The ‘Lincoln Conspiracy'

| 21 Feb 2012 | 12:09

Was Booth a solo performer or was he part of a larger cast? Monroe - Monroe-Woodbury High School teacher and Lincoln expert Paul Ellis-Graham will discuss whether John Wilkes Booth acted alone in killing President Abraham Lincoln or whether he was working with the support of the Confederate government at the Monroe Historical Society’s meeting this Saturday, April 8. The conversation begins at 10 a.m. in McGarrah’s Inn Masonic Hall at Maple and Stage Roads. Ellis-Graham, who holds master’s degrees in American history from the University of Massachusetts at Amherst and New York University, has taught American history at M-W for the past 18 years. He is past president of the Monroe Historical Society and past commander of Ellis Camp #124 in Goshen, Sons of Union Veterans of the Civil War.
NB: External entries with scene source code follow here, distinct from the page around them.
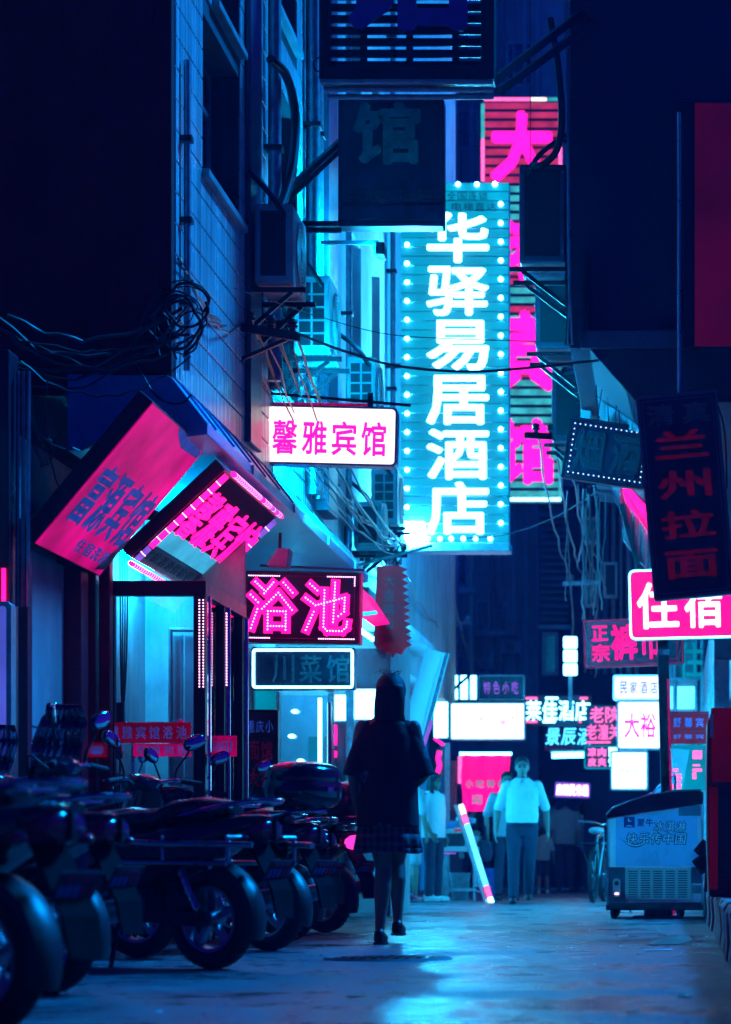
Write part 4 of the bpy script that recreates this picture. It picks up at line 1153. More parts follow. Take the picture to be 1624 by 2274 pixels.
Yl = 25.2
rl = (1398, 1265, 1646, 1420)
e, W, Hh = sign_at('lodging_sign', 'glowing pink lodging sign with white characters and rounded pale rim on a post', *rl, Yl, roll=-1.4)
P = Px(*rl, Yl); k = P.k
fy = frame_box(e, W, Hh, .16, 'steel', 'pink_face', r=.055, rim=.022)
MB().tube([(x,fy-.004,z) for x,z in rrect(W-.015,Hh-.015,.05,4)]+[(W/2-.0075,fy-.004,Hh/2-.0575)],.009,8).build('rim_tube','cy_tube',e)
for ch,(x0,x1) in zip('住宿',((1415,1508),(1520,1604))):
    character(e, ch, P.x((x0+x1)/2), P.z(1345), (x1-x0)*k, 104*k, 'white_face', fy-.001, .012, .022)
pz = Vector(e.location)
MB().bb(at(1458,0,25.32).x-pz.x, at(1483,0,25.32).x-pz.x, .1, .2, -pz.z+.0, -Hh/2+.1).build('post','black_metal',e,.01)
MB().bb(at(1478,0,25.32).x-pz.x, at(1482.5,0,25.32).x-pz.x, .09, .099, -pz.z+.0, -Hh/2-.35).build('lit_strip','pink_dim',e)
MB().bb(at(1458,0,25.32).x-pz.x-.004, at(1483,0,25.32).x-pz.x+.004, .094, .206, -Hh/2-.13, -Hh/2-.08).build('collar','steel',e)

Yz = 30.0
rz = (1297, 1374, 1518, 1480)
e, W, Hh = sign_at('led_sign', 'dark trouser-shop sign with pink dotted characters behind the lodging sign', *rz, Yz, roll=-2.4)
P = Px(*rz, Yz); k = P.k
fy = frame_box(e, W, Hh, .14, 'red_paint', 'sign_navy', r=.02, rim=.012)
MB().ring(rrect(W-.02,Hh-.02,.02),rrect(W-.04,Hh-.04,.018),fy-.012,fy-.001).build('edge_glow','pink_dim',e)
for ch,x0,x1,y0,y1 in (('正',1315,1352,1388,1422),('宗',1314,1354,1428,1468),('裤',1357,1416,1386,1466),('市',1422,1470,1386,1466)):
    character(e, ch, P.x((x0+x1)/2), P.z((y0+y1)/2), (x1-x0)*k, (y1-y0)*k, 'pink_face', fy-.001, .012, .03)
dots(e, along([(-W/2+.07,-Hh/2+.06),(-W/2+.07,Hh/2-.06),(W/2-.07,Hh/2-.06),(W/2-.07,-Hh/2+.06)],.022,True), .006, 'pink_dim', fy-.001, 'border_dots', 6, .004)

# skewed pink and cyan board hidden behind the noodle sign
e = thing('fascia_board', 'slanting board printed magenta and cyan behind the noodle sign', 'sign', at(1420,1170,27))
def poly_px(pts, Y): return [(at(x,yv,Y).x, at(x,yv,Y).z) for x,yv in pts]
MB().prism(poly_px(((1376,1085),(1420,1085),(1500,1225),(1500,1300),(1436,1264),(1384,1198)),27), 27, 27.12).build('board','sheet_ribs',e)
MB().prism(poly_px(((1384,1085),(1418,1090),(1500,1225),(1500,1262),(1388,1112)),27), 26.975, 26.995).build('print','pink_hot',e)
for i in range(4): 
    MB().bar(at(1392+i*13,1098+i*22,26.96), at(1440+i*13,1168+i*26,26.96), .012, .006).build('print_line','sign_navy',e)
MB().bar(at(1380,1120,26.9), at(1420,1262,26.9), .05, .05).build('edge_bar','iron',e)

# red hotel banner and poster on the right
e, W, Hh = sign_at('shop_banner', 'red banner with blue hotel characters right of the post', 1484, 1580, 1575, 1652, 29.0)
MB().bb(-W/2,W/2,0,.05,-Hh/2,Hh/2).build('board','banner_painted_glow',e,.004)
write(e,'舒馨宾',.0,.055,W*.82,.10,'print_blue',-.002,.3,.003,.012); write(e,'舒馨宾',.0,-.095,W*.82,.045,'print_blue',-.002,.3,.003,.012)
for zz in (.145,-.045): MB().bb(-W/2,W/2,-.006,-.001,zz,zz+.012).build('stripe','red_paint',e)
e, W, Hh = sign_at('poster', 'teal poster with pink writing under the red hotel banner', 1484, 1655, 1572, 1757, 29.0, cat='poster')
MB().bb(-W/2,W/2,0,.04,-Hh/2,Hh/2).build('board','win_teal',e)
for (x,z,w,h) in ((.10,.14,.10,.09),(.09,.03,.08,.02),(.10,-.02,.10,.03),(-.13,-.02,.06,.03),(-.12,-.10,.10,.08),(-.12,-.19,.10,.06),(.07,-.08,.04,.07)):
    MB().bb(x-w/2,x+w/2,-.008,-.001,z-h/2,z+h/2).build('print','pink_soft',e)
MB().prism([(-W/2+.02,Hh/2-.03),(.02,Hh/2-.05),(-.06,-Hh/2+.02),(-W/2+.02,-Hh/2+.02)],-.004,-.0005).build('pale_print','shirt_grey',e)

e, W, Hh = sign_at('character_sign', 'single cyan character glowing on the wall right of the lodging post', 1508, 1426, 1562, 1506, 35.7)
character(e,'住',0,0,W,Hh,'win_teal',-.02,.03,.02)
for xx in (-.1,.1): MB().bar((xx,.0,-.1),(xx,.3,-.1),.02,.02).build('standoff','iron',e)

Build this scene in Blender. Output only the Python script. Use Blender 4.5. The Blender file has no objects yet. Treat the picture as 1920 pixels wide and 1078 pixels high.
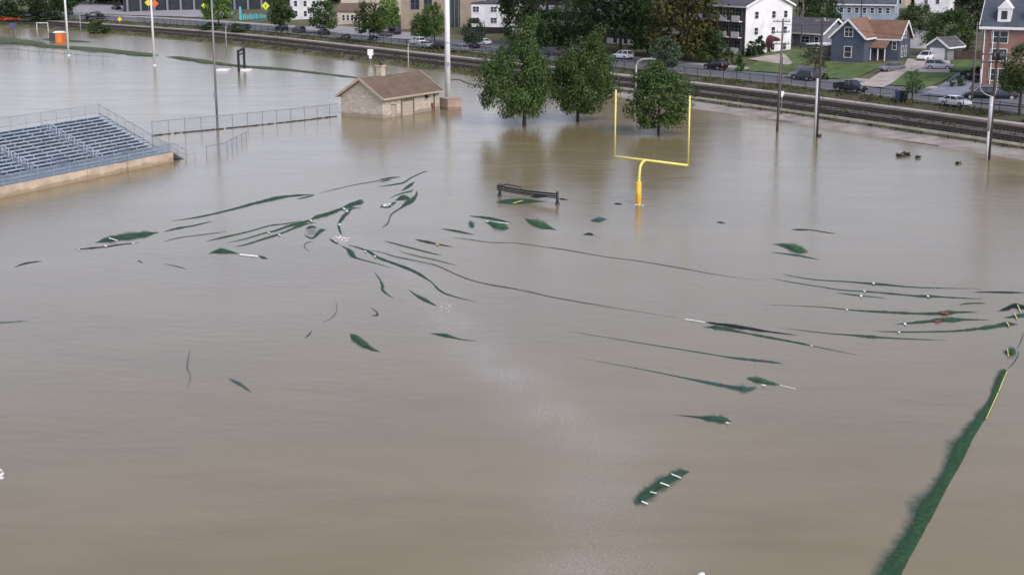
import bpy, math, random
from mathutils import Vector, Matrix
random.seed(7)
R = math.radians
scene = bpy.context.scene
col = scene.collection

# ------------------------------------------------------------------ camera, sky, sun, exposure
CAM_H, PITCH, FPX = 25.0, R(13.5), 2700.0          # metres, radians, focal length in photo pixels (1920 wide)
cd = bpy.data.cameras.new('camera'); cam = bpy.data.objects.new('camera', cd); col.objects.link(cam)
cd.sensor_width = 36.0; cd.lens = 36.0 * FPX / 1920.0
cd.clip_start = 0.5; cd.clip_end = 6000
cam.location = (0, 0, CAM_H); cam.rotation_euler = (R(90) - PITCH, 0, 0)
scene.camera = cam
SUN_EL, SUN_AZ = R(42), R(146)                      # azimuth clockwise from +Y
w = bpy.data.worlds.new('World'); scene.world = w; w.use_nodes = True
nt = w.node_tree; nt.nodes.clear()
sky = nt.nodes.new('ShaderNodeTexSky'); sky.sky_type = 'NISHITA'; sky.sun_disc = False
sky.sun_elevation = SUN_EL; sky.sun_rotation = SUN_AZ; sky.dust_density = 1.5; sky.air_density = 1.0
hs = nt.nodes.new('ShaderNodeHueSaturation'); hs.inputs['Saturation'].default_value = 0.70   # cloud cover greys the sky
bg = nt.nodes.new('ShaderNodeBackground'); bg.inputs['Strength'].default_value = 0.15
ow = nt.nodes.new('ShaderNodeOutputWorld')
nt.links.new(sky.outputs[0], hs.inputs['Color']); cl = nt.nodes.new('ShaderNodeMix'); cl.data_type = 'RGBA'; cl.blend_type = 'MULTIPLY'; cl.inputs['Factor'].default_value = 1; cl.inputs['B'].default_value = (1.10, 1.0, 1.06, 1)   # lilac grey cloud tint
nt.links.new(hs.outputs[0], cl.inputs['A']); nt.links.new(cl.outputs['Result'], bg.inputs[0]); nt.links.new(bg.outputs[0], ow.inputs[0])
sl = bpy.data.lights.new('sun', 'SUN'); sl.energy = 1.5; sl.angle = R(30); sl.color = (1, .96, .9)
so = bpy.data.objects.new('sun', sl); col.objects.link(so)
sd = Vector((math.sin(SUN_AZ) * math.cos(SUN_EL), math.cos(SUN_AZ) * math.cos(SUN_EL), math.sin(SUN_EL)))
so.rotation_euler = sd.to_track_quat('Z', 'Y').to_euler(); so.location = (60, -60, 90)
scene.view_settings.view_transform = 'Standard'; scene.view_settings.look = 'None'
scene.view_settings.exposure = 0.43; scene.view_settings.gamma = 1.0

# ------------------------------------------------------------------ pixel -> place helpers
def ray(px, py):
    a = (px - 960) / FPX; b = (539 - py) / FPX
    return Vector((a, math.cos(PITCH) + b * math.sin(PITCH), -math.sin(PITCH) + b * math.cos(PITCH)))
def at(px, py, z=0.0):
    d = ray(px, py); k = (z - CAM_H) / d.z
    return Vector((d.x * k, d.y * k, z))
def atY(px, py, Y):
    d = ray(px, py); k = Y / d.y
    return Vector((d.x * k, Y, CAM_H + d.z * k))
TH = R(-53.2)
A0 = Vector((17, 240)); U = Vector((math.cos(TH), math.sin(TH))); V = Vector((-U.y, U.x))
STREET_ROT = TH
def bend(s):
    if s > 0: return -5.0 * (s / 65.0) ** 1.5
    if s < -130: return -.0011 * (s + 130) ** 2 if s > -300 else -31.8 - .374 * (-300 - s)
    return 0.0
PROFILE = [(-700, -3.), (-60, -2.5), (-5, -.8), (-1.2, -.03), (0.5, .2), (2.5, .45), (5, .72), (17, .9), (17.3, 1.12), (19.0, 1.2),
           (21.5, 1.75), (22.6, 1.95), (23.2, 1.98), (36, 2.15), (38.6, 2.3), (42, 2.6), (50, 3.4), (70, 4.2), (160, 6.5), (400, 14), (900, 34), (1700, 70)]
def prof(t):
    if t <= PROFILE[0][0]: return PROFILE[0][1]
    for (a, za), (b, zb) in zip(PROFILE, PROFILE[1:]):
        if t <= b: return za + (zb - za) * (t - a) / (b - a)
    return PROFILE[-1][1]
def prof_at(s, t):
    """the bank sits lower, and under water, left of the field house"""
    z = prof(t)
    if t < 5.0:
        k = max(0.0, min(1.0, (12 - s) / 45)); z -= .62 * k * min(1.0, (5.0 - t) / 1.6)
    return z
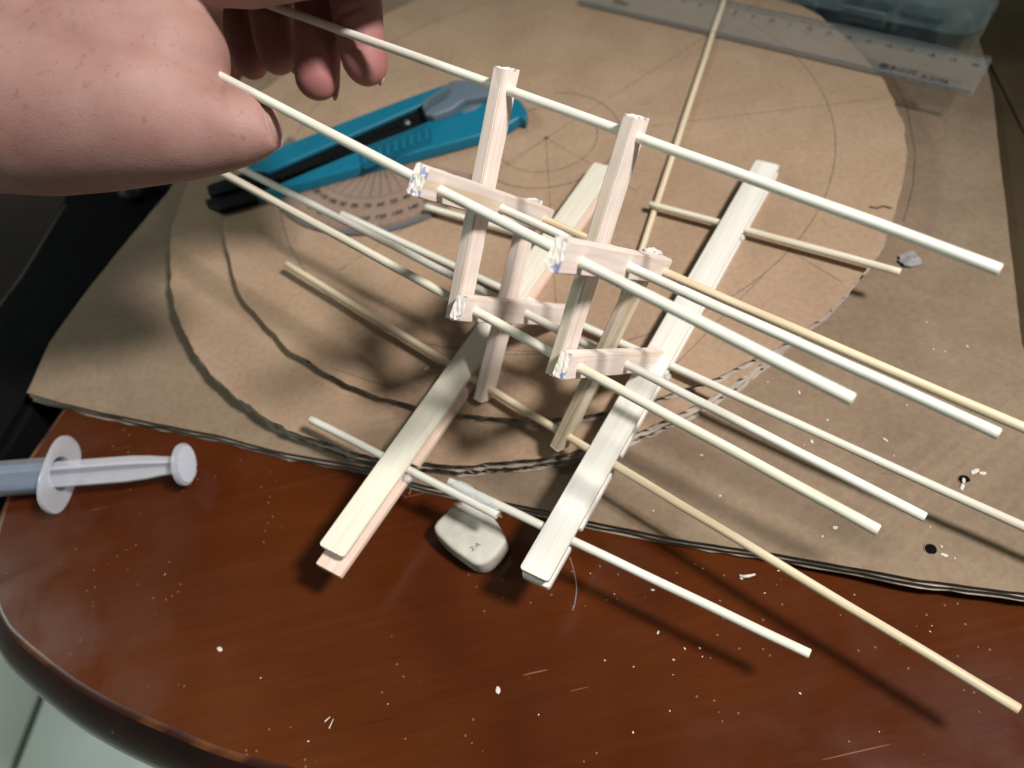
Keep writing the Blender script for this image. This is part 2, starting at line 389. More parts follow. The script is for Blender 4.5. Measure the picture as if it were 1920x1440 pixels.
def clear_mat(name, tint, alpha, rough=0.12, nvar=0.0):
    """thin clear plastic: mostly see-through tinted film with gloss"""
    ma = bpy.data.materials.new(name); ma.use_nodes = True; nt_ = ma.node_tree; nt_.nodes.clear()
    out = nt_.nodes.new('ShaderNodeOutputMaterial'); tr = nt_.nodes.new('ShaderNodeBsdfTransparent'); tr.inputs['Color'].default_value = (*tint, 1)
    pb = nt_.nodes.new('ShaderNodeBsdfPrincipled'); pb.inputs['Base Color'].default_value = (*[min(1, t * .9) for t in tint], 1); pb.inputs['Roughness'].default_value = rough
    mx = nt_.nodes.new('ShaderNodeMixShader'); fr = nt_.nodes.new('ShaderNodeFresnel'); fr.inputs['IOR'].default_value = 1.5
    v = mapping(nt_, (1, 1, 1)); n1 = noise(nt_, 120, 4, v)
    gm = nt_.nodes.new('ShaderNodeNewGeometry'); ff = math_(nt_, 'MULTIPLY', fr.outputs['Fac'], math_(nt_, 'SUBTRACT', 1.0, gm.outputs['Backfacing']))
    a = math_(nt_, 'ADD', ff, alpha)
    if nvar: a = math_(nt_, 'ADD', a, math_(nt_, 'MULTIPLY', math_(nt_, 'SUBTRACT', n1.outputs['Fac'], 0.5), nvar))
    nt_.links.new(a, mx.inputs['Fac']); nt_.links.new(tr.outputs[0], mx.inputs[1]); nt_.links.new(pb.outputs[0], mx.inputs[2]); nt_.links.new(mx.outputs[0], out.inputs['Surface'])
    return ma
M_RULER = clear_mat('clear_ruler_plastic', (0.88, 0.89, 0.89), 0.03, 0.25, 0.03)
M_RULERE = clear_mat('ruler_bevel_plastic', (0.50, 0.53, 0.57), 0.15, 0.2, 0.05)
M_PROT = clear_mat('clear_protractor_plastic', (0.90, 0.87, 0.86), 0.02, 0.15, 0.03)
M_CASE = clear_mat('clear_case_plastic', (0.76, 0.82, 0.84), 0.03, 0.08, 0.14)
M_CASEI = clear_mat('blue_insert_plastic', (0.30, 0.40, 0.46), 0.16, 0.15, 0.15)
M_GLUE = clear_mat('hot_glue', (0.90, 0.92, 0.93), 0.30, 0.12, 0.25)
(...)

He also serves on the executive committee of the Lincoln Group of New York. According to the society’s current president, Jim Nelson, the topic of Booth’s role in Lincoln’s assassination has received much attention in recent years due to such books at Michael Kaufman’s “American Brutus” and Edward Steers’ “Blood on the Moon.” Traditional interpretations describe Booth as a lonely, crazed assassin who was seeking a name for himself by killing the president. The real version, according to the historians, is much more complex. Booth was a Confederate operative working with the support of the Confederate government. Nelson noted that Ellis-Graham also will discuss the important link between the Lincoln conspiracy and Orange County history.